Before I explain how I believe Wall Street can help change this situation and work with us to create a society where great workplaces are the norm, let us reflect back on the significance of this event. A list of the world’s best multinational workplaces would have been unimaginable 30 years ago when Milton Moskowitz and I began research on a book about great workplaces. Nobody had ever done such a book before. So we were surprised that we found enough companies to justify our title, The 100 Best Companies to Work for in America.

FAST FORWARD

Fast forward 30 years and now we have similar Best Workplaces lists in some 45 countries. And tonight we are unveiling the mother of all lists – the World’s Best Multinational Workplaces.

What we see here tonight amongst all of you are companies that have gone to great lengths to listen to your employees and seek out their opinions about all kinds of issues. You provide great benefits, especially to working parents. You share the wealth with a broad cross-section employees. Look at the literally thousands of employee millionaires that have been created through the generous stock options programs at firms like Microsoft, Cisco and Google. Or consider the terrific profit-sharing plans at SC Johnson, FedEx and many other firms represented here tonight.

You also give back to your communities through a wide variety of volunteer and philanthropic activities. And you don’t lay off people at the drop of the hat. Many of you have gone to great lengths to avoid layoffs during the financial crisis. In fact, taken as a whole, your firms have added more than 150,000 new jobs in the past year.

Indeed, the companies honored tonight represent exemplary corporate citizenship. Being a good citizen starts at home with how you treat others in your family. And being a good corporate citizen starts with how a company’s management treats its employees.

What we want to stress, however, is that all of you here represented on this list and our national Best Workplaces lists are more than great places to work for your employees.
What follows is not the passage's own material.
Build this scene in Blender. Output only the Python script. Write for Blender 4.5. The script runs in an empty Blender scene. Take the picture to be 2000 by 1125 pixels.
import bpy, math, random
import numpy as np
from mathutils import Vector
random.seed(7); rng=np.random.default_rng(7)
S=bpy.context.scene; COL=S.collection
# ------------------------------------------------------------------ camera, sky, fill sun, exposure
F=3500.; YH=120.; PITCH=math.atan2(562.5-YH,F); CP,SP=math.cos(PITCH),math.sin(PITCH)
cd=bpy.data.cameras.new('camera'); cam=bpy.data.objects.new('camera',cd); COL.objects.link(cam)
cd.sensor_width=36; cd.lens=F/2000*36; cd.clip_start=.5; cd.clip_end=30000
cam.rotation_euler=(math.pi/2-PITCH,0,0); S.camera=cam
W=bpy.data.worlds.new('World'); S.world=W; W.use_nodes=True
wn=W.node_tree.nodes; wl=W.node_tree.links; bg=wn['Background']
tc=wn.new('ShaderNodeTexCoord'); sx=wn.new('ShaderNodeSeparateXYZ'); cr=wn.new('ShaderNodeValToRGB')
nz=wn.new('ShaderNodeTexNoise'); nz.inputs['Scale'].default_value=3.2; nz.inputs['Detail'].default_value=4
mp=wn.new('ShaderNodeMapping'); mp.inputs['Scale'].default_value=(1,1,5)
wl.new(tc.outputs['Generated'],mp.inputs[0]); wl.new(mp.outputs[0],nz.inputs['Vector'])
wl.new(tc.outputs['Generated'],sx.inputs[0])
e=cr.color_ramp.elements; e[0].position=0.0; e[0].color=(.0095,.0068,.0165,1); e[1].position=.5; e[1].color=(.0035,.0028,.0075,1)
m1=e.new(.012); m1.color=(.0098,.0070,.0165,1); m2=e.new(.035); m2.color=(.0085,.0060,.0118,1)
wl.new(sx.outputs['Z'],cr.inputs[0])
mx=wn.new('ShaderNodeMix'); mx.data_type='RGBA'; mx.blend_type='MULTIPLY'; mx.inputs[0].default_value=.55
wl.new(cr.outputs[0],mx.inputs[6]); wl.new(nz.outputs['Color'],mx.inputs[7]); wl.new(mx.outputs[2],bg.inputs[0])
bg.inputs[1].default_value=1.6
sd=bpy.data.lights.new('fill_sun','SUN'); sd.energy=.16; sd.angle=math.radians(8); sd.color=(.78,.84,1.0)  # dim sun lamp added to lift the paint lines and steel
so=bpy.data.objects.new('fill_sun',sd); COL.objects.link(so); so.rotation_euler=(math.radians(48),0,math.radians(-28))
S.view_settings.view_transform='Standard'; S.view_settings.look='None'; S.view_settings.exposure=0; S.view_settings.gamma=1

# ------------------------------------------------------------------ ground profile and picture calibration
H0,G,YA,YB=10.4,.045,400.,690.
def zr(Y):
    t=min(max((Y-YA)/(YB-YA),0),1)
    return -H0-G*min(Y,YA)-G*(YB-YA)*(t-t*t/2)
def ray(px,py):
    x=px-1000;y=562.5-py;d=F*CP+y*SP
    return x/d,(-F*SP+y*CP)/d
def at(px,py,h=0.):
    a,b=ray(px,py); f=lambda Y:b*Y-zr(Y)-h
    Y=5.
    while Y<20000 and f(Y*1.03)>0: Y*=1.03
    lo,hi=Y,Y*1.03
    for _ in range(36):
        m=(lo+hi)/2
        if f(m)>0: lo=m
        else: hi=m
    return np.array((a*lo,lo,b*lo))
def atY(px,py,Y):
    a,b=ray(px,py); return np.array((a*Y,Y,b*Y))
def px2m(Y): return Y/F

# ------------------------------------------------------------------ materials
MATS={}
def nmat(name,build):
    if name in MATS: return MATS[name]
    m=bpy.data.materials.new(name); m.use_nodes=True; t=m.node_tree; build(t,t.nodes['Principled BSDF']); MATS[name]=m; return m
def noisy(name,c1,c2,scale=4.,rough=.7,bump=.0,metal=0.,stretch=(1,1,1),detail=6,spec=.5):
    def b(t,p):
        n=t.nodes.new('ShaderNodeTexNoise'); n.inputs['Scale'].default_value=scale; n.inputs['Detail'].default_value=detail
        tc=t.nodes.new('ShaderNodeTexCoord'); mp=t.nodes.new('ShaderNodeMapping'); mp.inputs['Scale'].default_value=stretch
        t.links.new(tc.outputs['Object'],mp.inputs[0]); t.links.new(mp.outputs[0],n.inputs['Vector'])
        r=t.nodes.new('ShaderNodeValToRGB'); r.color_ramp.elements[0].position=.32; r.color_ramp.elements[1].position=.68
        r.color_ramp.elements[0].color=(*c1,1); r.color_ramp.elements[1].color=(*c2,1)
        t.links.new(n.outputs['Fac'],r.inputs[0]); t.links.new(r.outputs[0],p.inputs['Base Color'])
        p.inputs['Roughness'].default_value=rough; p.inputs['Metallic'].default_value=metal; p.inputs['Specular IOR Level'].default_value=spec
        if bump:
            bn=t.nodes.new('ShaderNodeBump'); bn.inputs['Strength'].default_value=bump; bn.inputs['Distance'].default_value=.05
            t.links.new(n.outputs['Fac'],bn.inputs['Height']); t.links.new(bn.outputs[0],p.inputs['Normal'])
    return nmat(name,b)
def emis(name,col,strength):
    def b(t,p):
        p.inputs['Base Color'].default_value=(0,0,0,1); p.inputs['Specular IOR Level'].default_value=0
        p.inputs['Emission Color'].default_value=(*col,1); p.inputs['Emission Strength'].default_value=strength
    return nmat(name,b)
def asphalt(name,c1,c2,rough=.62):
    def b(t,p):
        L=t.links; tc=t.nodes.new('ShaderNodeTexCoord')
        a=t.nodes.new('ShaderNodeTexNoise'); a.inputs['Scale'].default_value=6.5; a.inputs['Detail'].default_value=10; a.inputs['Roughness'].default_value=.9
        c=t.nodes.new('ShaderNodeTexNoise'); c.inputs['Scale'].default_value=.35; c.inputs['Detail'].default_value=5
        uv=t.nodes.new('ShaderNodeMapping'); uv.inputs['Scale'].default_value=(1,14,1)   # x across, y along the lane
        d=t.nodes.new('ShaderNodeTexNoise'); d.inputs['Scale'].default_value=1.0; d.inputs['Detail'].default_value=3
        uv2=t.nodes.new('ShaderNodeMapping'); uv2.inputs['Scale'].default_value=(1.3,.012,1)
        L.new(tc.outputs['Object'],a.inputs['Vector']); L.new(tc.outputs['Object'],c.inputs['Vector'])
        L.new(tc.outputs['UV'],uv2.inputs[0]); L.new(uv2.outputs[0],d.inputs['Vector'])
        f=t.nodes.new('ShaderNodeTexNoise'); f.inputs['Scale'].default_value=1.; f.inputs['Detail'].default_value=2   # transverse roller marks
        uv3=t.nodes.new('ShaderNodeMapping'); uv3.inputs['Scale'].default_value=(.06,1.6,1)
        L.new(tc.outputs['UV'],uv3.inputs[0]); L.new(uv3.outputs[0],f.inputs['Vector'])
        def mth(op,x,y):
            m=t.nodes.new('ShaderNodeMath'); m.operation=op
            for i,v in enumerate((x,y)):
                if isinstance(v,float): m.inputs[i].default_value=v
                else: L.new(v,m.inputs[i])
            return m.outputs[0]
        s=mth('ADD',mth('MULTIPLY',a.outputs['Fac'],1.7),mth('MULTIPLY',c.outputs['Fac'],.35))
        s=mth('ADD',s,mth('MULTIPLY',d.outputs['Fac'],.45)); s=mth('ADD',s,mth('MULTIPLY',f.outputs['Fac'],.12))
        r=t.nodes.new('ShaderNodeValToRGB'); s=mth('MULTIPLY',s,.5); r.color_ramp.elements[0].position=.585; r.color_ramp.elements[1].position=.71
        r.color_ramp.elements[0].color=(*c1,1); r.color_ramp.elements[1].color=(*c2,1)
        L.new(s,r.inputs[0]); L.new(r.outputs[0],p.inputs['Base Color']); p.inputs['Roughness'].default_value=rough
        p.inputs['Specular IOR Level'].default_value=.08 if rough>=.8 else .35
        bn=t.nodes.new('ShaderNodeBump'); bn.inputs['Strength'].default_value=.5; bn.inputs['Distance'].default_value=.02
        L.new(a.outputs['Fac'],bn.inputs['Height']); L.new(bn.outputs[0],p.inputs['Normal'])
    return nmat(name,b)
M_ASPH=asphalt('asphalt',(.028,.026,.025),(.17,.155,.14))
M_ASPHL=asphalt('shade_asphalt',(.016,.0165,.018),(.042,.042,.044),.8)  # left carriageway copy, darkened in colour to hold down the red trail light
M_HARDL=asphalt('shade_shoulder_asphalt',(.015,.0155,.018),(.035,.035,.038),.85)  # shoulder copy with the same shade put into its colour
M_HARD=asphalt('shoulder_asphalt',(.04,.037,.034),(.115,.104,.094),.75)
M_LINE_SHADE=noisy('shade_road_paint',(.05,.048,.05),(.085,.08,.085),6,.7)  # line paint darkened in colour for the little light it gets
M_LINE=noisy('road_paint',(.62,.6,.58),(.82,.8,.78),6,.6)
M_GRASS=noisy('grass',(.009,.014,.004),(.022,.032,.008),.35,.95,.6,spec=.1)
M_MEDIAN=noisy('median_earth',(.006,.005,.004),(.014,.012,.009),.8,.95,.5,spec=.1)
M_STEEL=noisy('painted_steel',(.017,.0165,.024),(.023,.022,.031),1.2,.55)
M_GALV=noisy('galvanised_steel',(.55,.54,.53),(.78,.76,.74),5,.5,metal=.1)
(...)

You are also some of the very best performing companies in the world.

We have considerable statistical evidence to back that up, including data that shows that, for instance, the publicly held companies have appeared on the Fortune “100 Best Companies to Work for” list over the past 14 years have outperformed the S&P 500 by a ratio of 3:1. Indeed, these companies are great performers precisely because they are great workplaces.

PLATINUM QUOTATION

You are companies that believe in a quote that I like from one of my heroes who is here tonight, Dr. Jim Goodnight of SAS. He often says, “If you treat people as if they will make a difference, they will.”

You are companies that believe in what I call the Platinum Rule: “Employees do unto customers as managers do unto employees.”

Yes, there is a link between the quality of the workplace and a company’s performance. Yet Wall Street simply does not take that into account. By being so fixated on quarterly results and other financial measurements, Wall Street – and its cousins in the City in London, the Bourse in Paris and stock exchanges in Frankfurt, Tokyo, São Paulo – are missing important metrics for investors and managers. Wall Street and its cousins need to adopt measurements about the workplace.

Such measurements do exist. For instance, our Trust Index© employee survey measures the trust that employees have in the management. Nothing is more important for a company’s ability to execute on its business plan or to promote innovation than the level of trust within the organization.

The point is that by adopting such measures, Wall Street could help this growing movement of companies represented by the firms here tonight because it would mean that managers and executives would be forced to take into account how people are treated. This would not only help create better workplaces, but it would also compel managers to manage better and ultimately benefit customers and investors.

We want to congratulate you on what you are doing and hope that you will continue to be an inspiration for all companies – large and small, national and multinational – throughout the world. Any company anywhere can be a great place to work. And you are showing the way for others to follow.

Robert Levering is co-founder and board member of Great Place to Work® Institute.